Unlike Philippine politics.

Since we started having elections in this country in 1935, we’ve been flunking politics and we never learn. We hear a lot of bold promises from candidates, promises that are not delivered after they win the seat (well, we sometimes do get a small percentage of what is promised—but which is barely enough, often nothing compared to the money lost to corruption, and then some unthinking electorate still glory in these “achievements” and become fanatical about them, even making the politician a “hero”).

Then the next time around, we again believe the next batch of bold promises from another politician who speaks and acts like a savior.

It’s the same trick and we always fall for it. One guy boldly opposes the present administration and vows to do better if elected to position. We get excited about him and support him like fanatics. After he wins, nothing happens. Then another critic rises and boldly condemns the present administration, promising the heavens and stars, and we willingly bite into it, sighing that finally, here’s a guy who is for us and who’d change everything to make the country prosper.

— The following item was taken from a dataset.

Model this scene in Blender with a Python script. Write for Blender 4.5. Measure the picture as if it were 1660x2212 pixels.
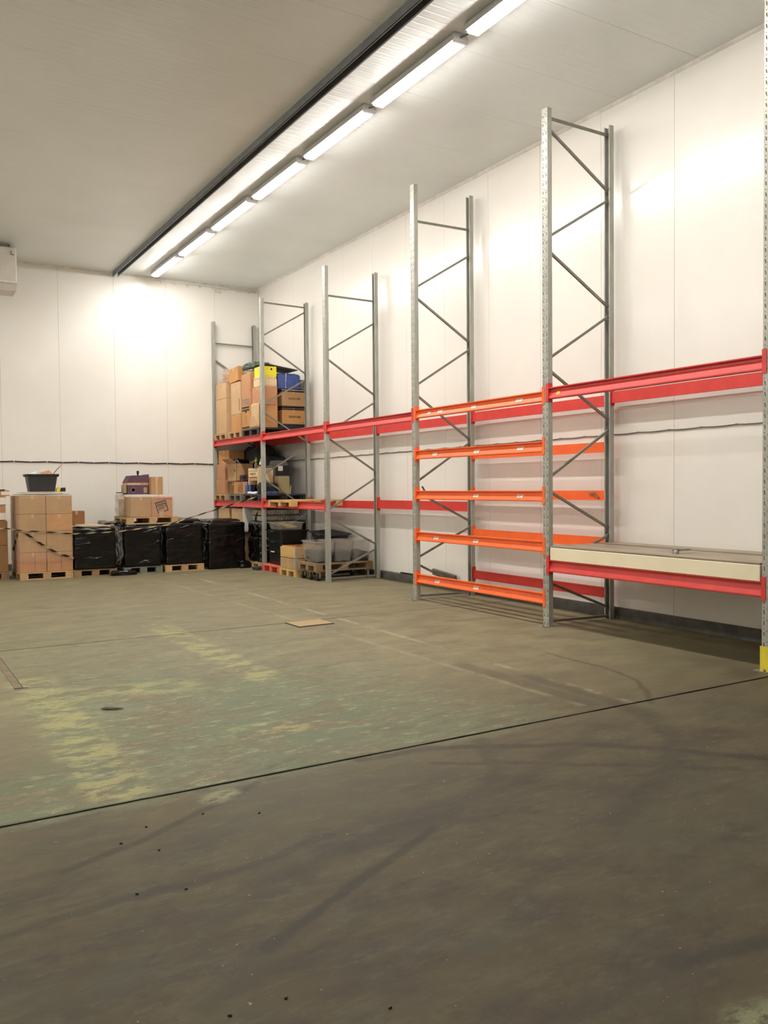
import bpy, bmesh, math, random
from mathutils import Vector, Matrix, noise

# ------------------------------------------------------------------ scene, camera, light, exposure
scene = bpy.context.scene
for o in list(bpy.data.objects):
    bpy.data.objects.remove(o)
C = scene.collection

YAW, PITCH, ROLL, CAM_H, FOCAL_PX = 0.5394, -0.0304, -0.0091, 1.7281, 1841.1
fw = Vector((math.sin(YAW) * math.cos(PITCH), math.cos(YAW) * math.cos(PITCH), math.sin(PITCH)))
rt = Vector((math.cos(YAW), -math.sin(YAW), 0))
up = rt.cross(fw)
rt2 = math.cos(ROLL) * rt + math.sin(ROLL) * up
up2 = rt2.cross(fw)
cam_data = bpy.data.cameras.new('camera')
cam_data.sensor_fit = 'VERTICAL'
cam_data.sensor_height = 24.0
cam_data.lens = 24.0 * FOCAL_PX / 2212.0
cam_data.clip_start = 0.05
cam = bpy.data.objects.new('camera', cam_data)
C.objects.link(cam)
cam.matrix_world = Matrix(((rt2.x, up2.x, -fw.x, 0), (rt2.y, up2.y, -fw.y, 0), (rt2.z, up2.z, -fw.z, CAM_H), (0, 0, 0, 1)))
scene.camera = cam

world = bpy.data.worlds.new('world')
scene.world = world
world.use_nodes = True
world.node_tree.nodes['Background'].inputs[0].default_value = (1, 0.95, 0.88, 1)
world.node_tree.nodes['Background'].inputs[1].default_value = 0.02

scene.view_settings.view_transform = 'Standard'
scene.view_settings.look = 'None'
scene.view_settings.gamma = 1.0
scene.view_settings.use_curve_mapping = False
scene.view_settings.exposure = 0.0
LAMP_STRENGTH = 83.0
LAMP_COLOR = (1.0, 0.955, 0.905)

rng = random.Random(7)
PI = math.pi
# ------------------------------------------------------------------ measures of the room
XF, DEP, XW, YB, ZC = 7.0, 1.10, 8.2254, 19.665, 6.58     # rack front, rack depth, right wall, back wall, ceiling
YF = {1: 19.553, 2: 16.619, 3: 13.685, 4: 10.751, 5: 7.817, 6: 4.825, 7: 1.89}   # near face of each upright
UW = 0.10                                                  # upright width
X0, Y0 = -6.0, -5.0                                        # unseen left wall, wall behind the camera

# ------------------------------------------------------------------ materials
def srgb(r, g, b):
    f = lambda c: (c / 255 / 12.92) if c / 255 <= 0.04045 else ((c / 255 + 0.055) / 1.055) ** 2.4
    return (f(r), f(g), f(b), 1.0)

class NT:
    """small node helper"""
    def __init__(self, name):
        self.m = bpy.data.materials.new(name)
        self.m.use_nodes = True
        self.t = self.m.node_tree
        self.b = self.t.nodes['Principled BSDF']
        self.out = self.t.nodes['Material Output']
    def n(self, kind, **kw):
        nd = self.t.nodes.new(kind)
        for k, v in kw.items():
            setattr(nd, k, v)
        return nd
    def put(self, sock, v):
        if isinstance(v, bpy.types.NodeSocket):
            self.t.links.new(v, sock)
        elif v is not None:
            sock.default_value = v
    def math(self, op, a, b=None, c=None, clamp=False):
        nd = self.n('ShaderNodeMath', operation=op, use_clamp=clamp)
        for i, v in enumerate((a, b, c)):
            self.put(nd.inputs[i], v)
        return nd.outputs[0]
    def vmath(self, op, a, b=None, scale=None):
        nd = self.n('ShaderNodeVectorMath', operation=op)
        self.put(nd.inputs[0], a)
        if b is not None:
            self.put(nd.inputs[1], b)
        if scale is not None:
            self.put(nd.inputs['Scale'], scale)
        return nd.outputs['Value'] if op in ('LENGTH', 'DOT_PRODUCT', 'DISTANCE') else nd.outputs['Vector']
    def mix(self, f, a, b):
        nd = self.n('ShaderNodeMix', data_type='RGBA')
        self.put(nd.inputs[0], f); self.put(nd.inputs[6], a); self.put(nd.inputs[7], b)
        return nd.outputs[2]
    def noise(self, scale, detail=4.0, rough=0.55, vec=None, stretch=None):
        nd = self.n('ShaderNodeTexNoise')
        nd.inputs['Scale'].default_value = scale
        nd.inputs['Detail'].default_value = detail
        nd.inputs['Roughness'].default_value = rough
        if vec is not None:
            if stretch is not None:
                vec = self.vmath('MULTIPLY', vec, stretch)
            self.t.links.new(vec, nd.inputs['Vector'])
        return nd.outputs[0]
    def ramp(self, f, lo, hi):
        nd = self.n('ShaderNodeMapRange')
        nd.clamp = True
        nd.interpolation_type = 'SMOOTHSTEP'
        self.put(nd.inputs[0], f)
        nd.inputs[1].default_value, nd.inputs[2].default_value = lo, hi
        return nd.outputs[0]
    def bump(self, h, strength, dist):
        nd = self.n('ShaderNodeBump')
        nd.inputs['Strength'].default_value = strength
        nd.inputs['Distance'].default_value = dist
        self.t.links.new(h, nd.inputs['Height'])
        self.t.links.new(nd.outputs[0], self.b.inputs['Normal'])
        return nd
    def obj(self):
        return self.n('ShaderNodeTexCoord').outputs['Object']
    def pos(self):
        return self.n('ShaderNodeNewGeometry').outputs['Position']

def plain(name, col, rough=0.5, metal=0.0, var=0.12, scale=6.0, stretch=None, bump=0.0, spec=0.5, coat=0.0):
    k = NT(name)
    v = k.noise(scale, 5, 0.6, k.obj(), stretch)
    dark = tuple(c * (1 - var) for c in col[:3]) + (1,)
    lite = tuple(min(1, c * (1 + var)) for c in col[:3]) + (1,)
    k.put(k.b.inputs['Base Color'], k.mix(k.ramp(v, 0.3, 0.7), dark, lite))
    k.b.inputs['Roughness'].default_value = rough
    k.b.inputs['Metallic'].default_value = metal
    k.b.inputs['Specular IOR Level'].default_value = spec
    if coat:
        k.b.inputs['Coat Weight'].default_value = coat
    if bump:
        k.bump(v, bump, 0.01)
    return k.m

def wood_mat(name, a, b, scale=9):
    k = NT(name)
    p = k.obj()
    g = k.noise(scale, 6, 0.65, p, (1.0, 12.0, 12.0))
    st = k.noise(2.5, 3, 0.5, k.pos())
    c = k.mix(k.ramp(g, 0.3, 0.72), a, b)
    c = k.mix(k.math('MULTIPLY', k.ramp(st, 0.5, 0.75), 0.45), c, tuple(x * 0.45 for x in a[:3]) + (1,))
    k.put(k.b.inputs['Base Color'], c)
    k.b.inputs['Roughness'].default_value = 0.8
    k.bump(g, 0.3, 0.004)
    return k.m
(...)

Again, nothing happens. It’s a stupid cycle that we never learn from. We always think someone different at last emerges and will save the day for us.

Well, wake up. It has never happened. They’re all the same. And we’re still a poor and weakling country where the majority struggles just to stay alive and just a tiny, miniscule minority gets richer each election.

As for me, I’ve stopped supporting candidates. The last I did was Cory Aquino. What happened after she sat in Malacanang was a big lesson to me. That’s when I realized they’re all the same, and they’ll always be the same. And after each election, I always prove myself correct.

I just quietly study candidates and pray for God’s guidance. I never openly support candidates anymore. I’ve quit going all-out for anyone and campaigning for this or that politician or engaging people in arguments about who should be elected. It’s a stupid thing to do, really. I see a lot of people still do that on Facebook (even pastors) and I grin, thinking “Unthinking flunkers.” When will they ever learn?

I just vote wisely, leave everything in God’s hand, and then become satisfied about whoever sits in power. At least, I didn’t make a fool of myself, willingly being used by politicians. And anyway, whoever is president, Jesus Christ remains Lord and King over all.